26 gennaio 2012

La Germania del pallone


Michel Platini, presidente UEFA, nei giorni scorsi è tornato a parlare di fair play finanziario nel calcio europeo.

L'UEFA ha fatto i conti scoprendo che le squadre dei principali campionati europei mettono insieme un deficit complessivo di oltre 1,5 miliardi di euro. Una situazione insostenibile, specie perché i soldi distorcono la competizione: sovente chi più spende va avanti nelle competizioni europee e incassa di più.

L'UEFA perciò interviene chiedendo, tra mille resistenze, ai club di applicare le stesse regole economico-finanziarie, regole che limitino i debiti e le perdite finanziate da presidenti ricchi alla ricerca di popolarità, invitando gli stessi club a far crescere le entrate con il merchandising e gli stadi di proprietà.

Se le regole sul fair play finanziario dell'UEFA si applicassero subito molte società prestigiose sarebbero nei guai: i due Manchester, Real Madrid e Barcellona, Chelsea, Paris St.Germain, Milan, Inter e forse la Juve (che dalla sua ha lo stadio di proprietà) non avrebbero i numeri per giocare le coppe europee.

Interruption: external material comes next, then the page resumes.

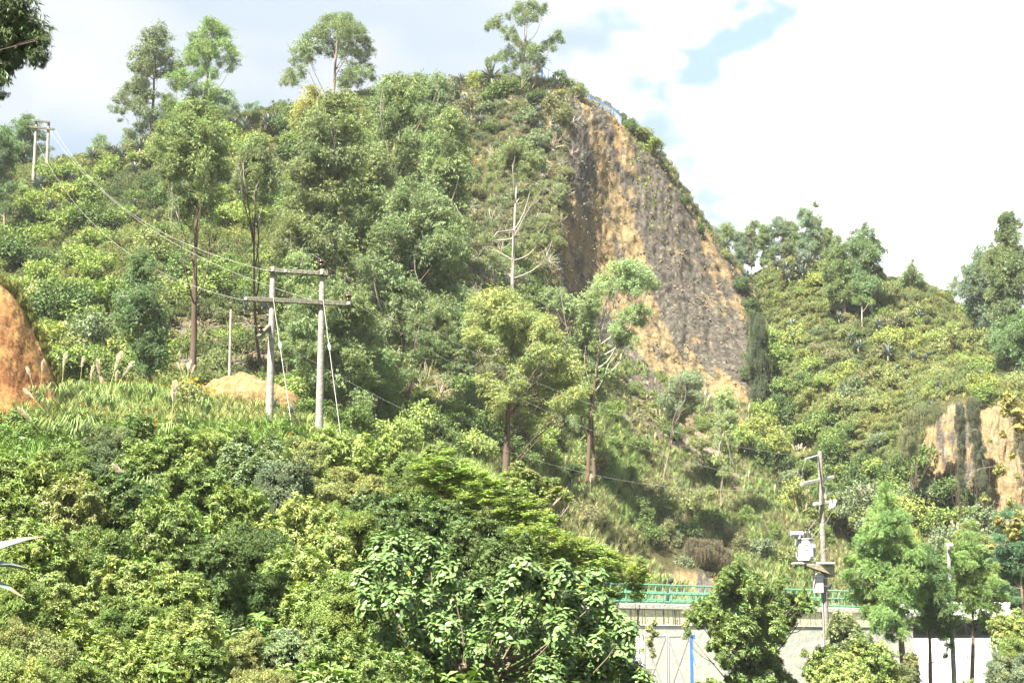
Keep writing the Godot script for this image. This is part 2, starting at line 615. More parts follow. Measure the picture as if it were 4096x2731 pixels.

E mentre Ernesto Paolillo, amministratore dell'Inter, spiega che occorre comprare giovani e vendere i giocatori che guadagnano di più, come successo la scorsa estate con la cessione di Eto'o, Karl Heinz Rumenigge, dirigente del Bayern Monaco, invita la UEFA a definire regole certe e severe da subito, temendo che i presidenti spedaccioni approfittino finchè possono dell'assenza di regole.

Anche l'Europa del pallone, insomma, somiglia all'Europa economica. Una sola nazione ha i conti a posto e chiede che gli altri, che vivono al di sopra delle proprie possibilità, si adeguino.